A tricky situation indeed! Therefore, to find the most appropriate answer to the query finally raised in the post, we have to critically analyze the definitions of the terms " employer ", " workman " u/s 2(g) and 2(s) of the I.D Act,1947 respectively and " principal employer ", " workman " u/s 2(g) and 2(i) with specific reference to the deeming provision thereof to " contract labor " u/s 2(b) of the CLRA Act,1970 respectively juxtaposing the duty of works committee described u/s 3(2) of the I.D Act,1947.

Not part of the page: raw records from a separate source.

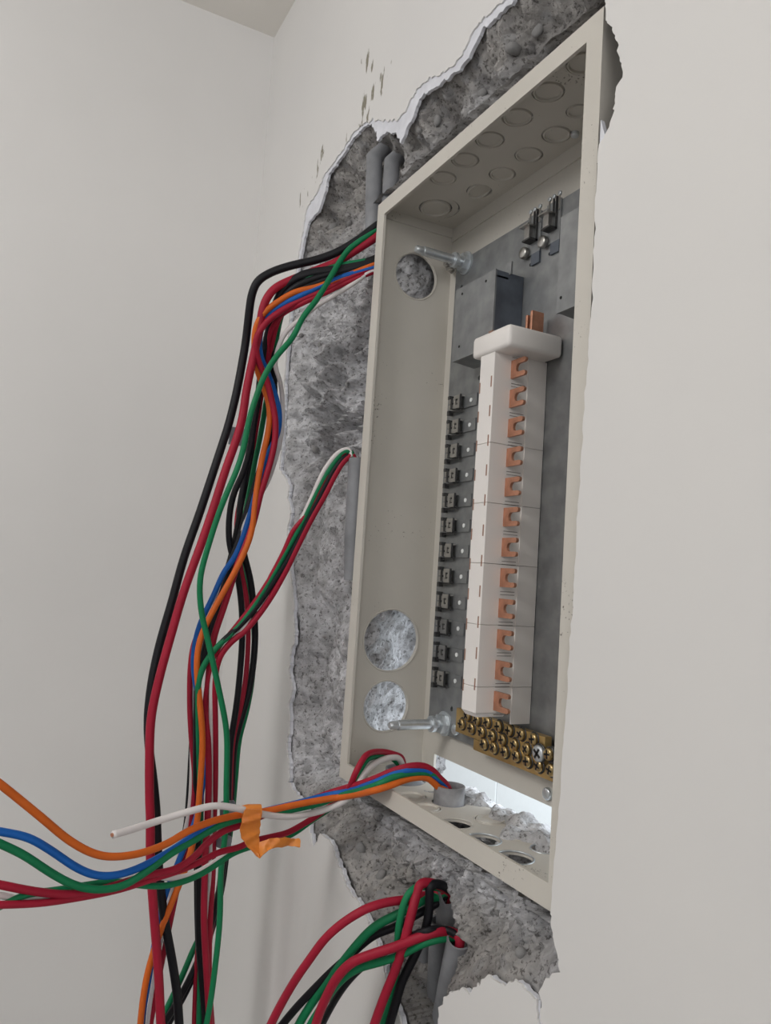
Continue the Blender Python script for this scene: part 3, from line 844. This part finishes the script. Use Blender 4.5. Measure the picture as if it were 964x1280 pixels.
term_screw(672, 942, NY-.002, 'zinc', .0112)

# ------------------------------------------------------------------ conduits
def pipe(name, pts, r, label, m='pvc', wall=.0028, torn=0.0, group='grey conduits', n=22):
    """open-ended pipe; the first point is its mouth"""
    P = [Vector(p) for p in pts]
    root = None
    t = (P[0]-P[1]).normalized()
    u = t.orthogonal().normalized()
    g = G()
    def ringpts(p, t_, rad, tear=0):
        nonlocal u
        u = (u - t_*u.dot(t_)).normalized(); w = t_.cross(u)
        out = []
        for k in range(n):
            a = 2*math.pi*k/n
            d = tear*(math.sin(a*2+.7)*.6 + math.sin(a*5+1)*.4) if tear else 0
            out.append(p + (u*math.cos(a)+w*math.sin(a))*rad + t_*d)
        return out
    v = []
    loops = [ringpts(P[0]-t*.03, t, r-wall), ringpts(P[0], t, r-wall, torn), ringpts(P[0], t, r, torn)]
    for i in range(1, len(P)):
        t_ = (P[i-1]-P[min(i+1, len(P)-1)]).normalized()
        loops.append(ringpts(P[i], t_, r))
    for l in loops: v += l
    f = []
    for i in range(len(loops)-1):
        for k in range(n): f.append((i*n+k, i*n+(k+1) % n, (i+1)*n+(k+1) % n, (i+1)*n+k))
    f.append(tuple(range(n-1, -1, -1))); f.append(tuple((len(loops)-1)*n+k for k in range(n)))
    o = g.add(v, f).build(name, m, None); smooth_by_angle(o, 40)
    return tag(o, label, 'conduit', group)
# above the top left corner of the box: pipes drop into the gap beside it
def near_pipe(px_top, px_bot, X0, r, label):
    a, b = onX(*px_bot, X0), onX(*px_top, X0)
    b2 = b + np.array([0, .05, .06])
    return pipe('conduit', [tuple(a), tuple(a*.6+b*.4), tuple(b), tuple(b2)], r, label)
near_pipe((468, 198), (467, 292), -.058, .0160, 'grey conduit coming down left of the box corner, left one of two')
near_pipe((490, 203), (485, 300), -.0195, .0150, 'grey conduit running behind the top left box corner, right one of two')
# beside the left flange, mouth half way up
m0 = onX(442, 578, -.028)
pipe('conduit', [(-.030, .0125, .545), (-.030, .014, .50), (-.031, .0165, .40), (-.033, .022, .33)], .0165, 'grey conduit standing upright beside the left edge of the box')
# stubs inside the box floor
pipe('conduit', [(.192, .102, .030), (.192, .102, -.010), (.192, .102, -.06)], .0235, 'pale grey conduit stub in the box floor holding four coloured wires', 'pvc_pale')
pipe('conduit', [(.062, .095, .024), (.062, .095, -.010), (.062, .095, -.06)], .031, 'grey conduit stub in the left rear corner of the box floor', 'pvc')
# pipes in the chase under the box
def low_pipe(px, py_top, py_bot, Yd, r, label, torn=0):
    a = onY(px[0], py_top, Yd); b = onY(px[1], py_bot, Yd+.012)
    d = (b-a)/np.linalg.norm(b-a)
    return pipe('conduit', [a, a+d*.04, b, b+d*.25], r, label, 'pvc', torn=torn, group='grey conduits under the box')
low_pipe((531, 527), 1172, 1245, .062, .0150, 'leftmost grey conduit in the chase under the box')
low_pipe((549, 545), 1150, 1255, .056, .0135, 'middle grey conduit in the chase between its two neighbours')
low_pipe((574, 562), 1174, 1235, .044, .0165, 'grey conduit with the lowest round mouth under the box')
low_pipe((563, 561), 1117, 1165, .062, .0185, 'torn conduit mouth directly under the box', .008)

# ------------------------------------------------------------------ wires
def catmull(P, n=8):
    P = [np.array(p, float) for p in P]
    P = [2*P[0]-P[1]] + P + [2*P[-1]-P[-2]]
    out = []
    for i in range(1, len(P)-2):
        p0, p1, p2, p3 = P[i-1:i+3]
        d0 = max(np.linalg.norm(p1-p0)**.5, 1e-5); d1 = max(np.linalg.norm(p2-p1)**.5, 1e-5); d2 = max(np.linalg.norm(p3-p2)**.5, 1e-5)
        m1 = (p2-p1) + d1*((p1-p0)/d0 - (p2-p0)/(d0+d1)) if d0 > 0 else p2-p1
        m2 = (p2-p1) + d1*((p3-p2)/d2 - (p3-p1)/(d1+d2))
        for k in range(n):
            t = k/n; t2, t3 = t*t, t*t*t
            out.append((2*t3-3*t2+1)*p1 + (t3-2*t2+t)*m1 + (-2*t3+3*t2)*p2 + (t3-t2)*m2)
    out.append(P[-2]); return out

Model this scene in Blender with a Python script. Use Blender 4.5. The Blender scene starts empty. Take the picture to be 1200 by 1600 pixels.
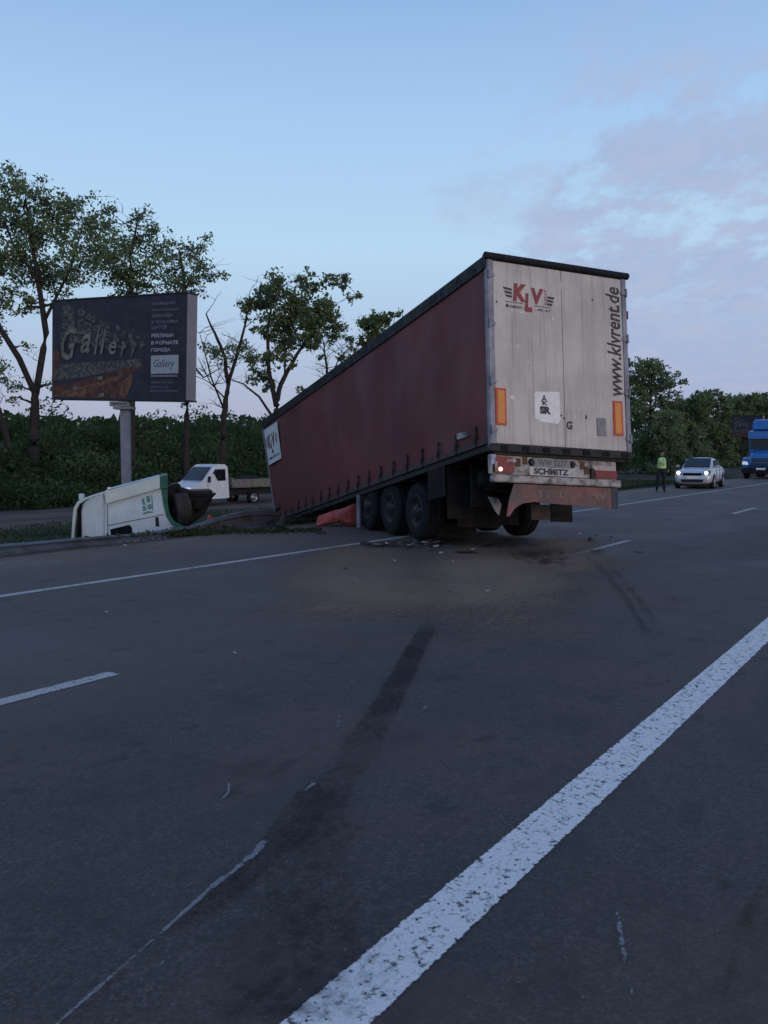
import bpy, bmesh, math, random
import numpy as np
from mathutils import Vector, Matrix, noise
random.seed(7); RNG = np.random.default_rng(7)
sc = bpy.context.scene
COL = sc.collection
R_ = math.radians

# ------------------------------------------------------------------ camera, world, sun, exposure
F = 1386.0; PITCH = math.atan(90 / F); CAMH = 1.6
cam = bpy.data.cameras.new('camera'); cam.sensor_fit = 'VERTICAL'; cam.sensor_height = 24.0
cam.lens = 24.0 * F / 1600.0; cam.clip_start = 0.1; cam.clip_end = 5000
co = bpy.data.objects.new('camera', cam); COL.objects.link(co)
co.location = (0, 0, CAMH); co.rotation_euler = (math.pi / 2 - PITCH, 0, 0); sc.camera = co
sc.view_settings.view_transform = 'Standard'; sc.view_settings.look = 'None'
sc.cycles.transparent_max_bounces = 48
sc.view_settings.exposure = 0.0; sc.view_settings.gamma = 1.0; sc.view_settings.use_curve_mapping = False

SUN_AZ = R_(148)      # clockwise from +Y: behind the camera, to its right
SUN_EL = R_(7)
sun_dir = Vector((math.sin(SUN_AZ) * math.cos(SUN_EL), math.cos(SUN_AZ) * math.cos(SUN_EL), math.sin(SUN_EL)))
sl = bpy.data.lights.new('sun', 'SUN'); sl.energy = 0.80; sl.angle = R_(25); sl.color = (1.0, 0.80, 0.66)
so = bpy.data.objects.new('sun', sl); COL.objects.link(so)
so.rotation_euler = (-sun_dir).to_track_quat('-Z', 'Y').to_euler()

class NT:
    """tiny node helper"""
    def __init__(s, nt): s.t = nt; nt.nodes.clear()
    def n(s, typ, **kw):
        nd = s.t.nodes.new(typ)
        for k, v in kw.items():
            if k.startswith('i_'): nd.inputs[int(k[2:])].default_value = v
            else: setattr(nd, k, v)
        return nd
    def l(s, a, ao, b, bi): s.t.links.new(a.outputs[ao], b.inputs[bi])
    def math(s, op, a, b=0.0, clamp=False):
        nd = s.t.nodes.new('ShaderNodeMath'); nd.operation = op; nd.use_clamp = clamp
        for i, v in enumerate((a, b)):
            if isinstance(v, (int, float)): nd.inputs[i].default_value = v
            else: s.t.links.new(v, nd.inputs[i])
        return nd.outputs[0]
    def dot(s, a, vec):
        nd = s.t.nodes.new('ShaderNodeVectorMath'); nd.operation = 'DOT_PRODUCT'
        s.t.links.new(a, nd.inputs[0]); nd.inputs[1].default_value = vec
        return nd.outputs['Value']
    def rng(s, v, a, b, c=0.0, d=1.0, smooth=True):
        nd = s.t.nodes.new('ShaderNodeMapRange'); nd.interpolation_type = 'SMOOTHSTEP' if smooth else 'LINEAR'
        s.t.links.new(v, nd.inputs[0])
        for i, x in enumerate((a, b, c, d)): nd.inputs[i + 1].default_value = x
        return nd.outputs[0]
    def mix(s, fac, a, b, blend='MIX'):
        nd = s.t.nodes.new('ShaderNodeMix'); nd.data_type = 'RGBA'; nd.blend_type = blend
        for i, v in ((0, fac), (6, a), (7, b)):
            if isinstance(v, (int, float)): nd.inputs[i].default_value = v
            elif isinstance(v, tuple): nd.inputs[i].default_value = (*v[:3], 1)
            else: s.t.links.new(v, nd.inputs[i])
        return nd.outputs[2]
    def ramp(s, v, stops):
        nd = s.t.nodes.new('ShaderNodeValToRGB'); cr = nd.color_ramp
        while len(cr.elements) < len(stops): cr.elements.new(0.5)
        for e, (p, c) in zip(cr.elements, stops): e.position = p; e.color = (*c, 1)
        s.t.links.new(v, nd.inputs[0]); return nd.outputs[0]
    def noise(s, vec, scale, detail=3, rough=0.5, sep=False):
        nd = s.t.nodes.new('ShaderNodeTexNoise'); nd.inputs['Scale'].default_value = scale
        nd.inputs['Detail'].default_value = detail; nd.inputs['Roughness'].default_value = rough
        if vec is not None: s.t.links.new(vec, nd.inputs['Vector'])
        return nd.outputs[0]
    def mapping(s, vec, scale, loc=(0, 0, 0), rot=(0, 0, 0)):
        nd = s.t.nodes.new('ShaderNodeMapping'); nd.inputs['Scale'].default_value = scale
        nd.inputs['Location'].default_value = loc; nd.inputs['Rotation'].default_value = rot
        s.t.links.new(vec, nd.inputs[0]); return nd.outputs[0]

world = bpy.data.worlds.new('World'); sc.world = world; world.use_nodes = True
w = NT(world.node_tree)
tc = w.n('ShaderNodeTexCoord'); nrm = w.n('ShaderNodeVectorMath', operation='NORMALIZE'); w.l(tc, 'Generated', nrm, 0)
D = nrm.outputs[0]
sep = w.n('ShaderNodeSeparateXYZ'); w.t.links.new(D, sep.inputs[0]); Z = sep.outputs[2]
grad = w.ramp(Z, [(0.0, (.385, .415, .58)), (0.06, (.43, .485, .67)), (0.14, (.47, .62, .84)), (0.22, (.51, .735, .96)),
                  (0.34, (.42, .65, .96)), (0.47, (.29, .485, .83)), (0.75, (.18, .33, .68)), (1.0, (.13, .26, .58))])
sky = w.n('ShaderNodeTexSky'); sky.sky_type = 'NISHITA'; sky.sun_disc = False
sky.sun_elevation = SUN_EL; sky.sun_rotation = SUN_AZ
skyS = w.mix(1.0, sky.outputs[0], (0.11, 0.11, 0.11), 'MULTIPLY')
base = w.mix(0.08, grad, skyS)
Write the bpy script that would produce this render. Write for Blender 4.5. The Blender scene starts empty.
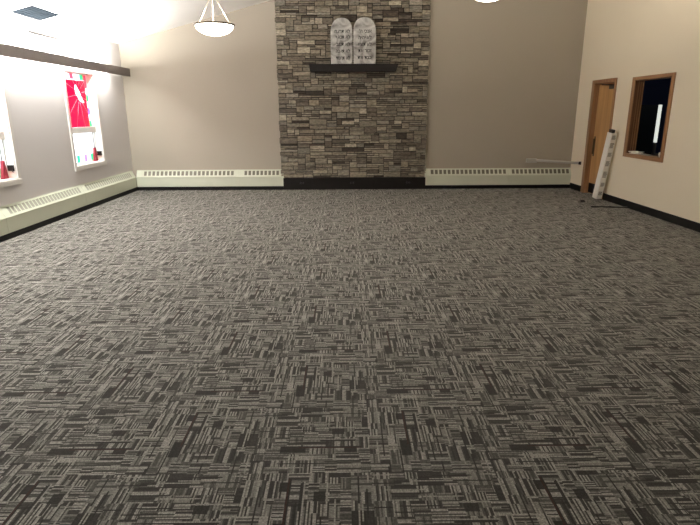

Coming to the definitions mentioned above -
(1) the term " employer " u/s 2(g) of the I.D Act,1947 as defined is neither exhaustive nor inclusive but just illustrative only. Besides, the term "employer" has not at all been defined in the CLRA Act,1970 though the term "principal employer " has been defined in the same but more elaborate manner. Therefore, as held by the hon'ble Delhi High Court in Workmen of Swantara Bharat Mills Canteen v. Management [ (1984) Lab.I.C 1235 ], the term "employer" has to be given its ordinary grammatical meaning only. Automatically the same analogy holds good in respect of the term "principal employer" too.
(2) The definition of the term " workman "u/s 2(s) of the ID Act,1947 comprises of the heads viz., (a) Nature of Work (b)Terms of Employment (c)Persons included and (d)Persons Excluded. For the sake of brevity, let me skip the heads (a),(c) and (d) and focus on "(b) terms of employment" only. Simply put, the phrase "employed" used in the definition qualifies the terms of employment as a relationship of command and obedience or employer and employee which can be explicit or implied. If we carefully analyze the deeming provision explaining the term "contract labor" under the CLRA Act,1970, it would be crystal clear that there is no contractual relationship between the contract labor and the principal employer. That's why in Workmen of Food Corporation of India v. FCI [ 1985 (II) LLJ 4 (SC) ], the Supreme Court categorically held that when the contract system of work was in vogue in the Corporation, the workmen employed by the contractor were not the workmen of the Corporation.
Therefore, since the total no of regular workmen in the establishment remains less than 100, it need not constitute works committee u/s 3(1) though there are 200 contract labor.
Here, one should not get confused by the definition of the term "worker" u/s 2(l) of the Factories Act,1948 or the vicarious liability enjoined upon the principal employer u/s 21 of the CLRA Act,1970 because of the difference in the purposes.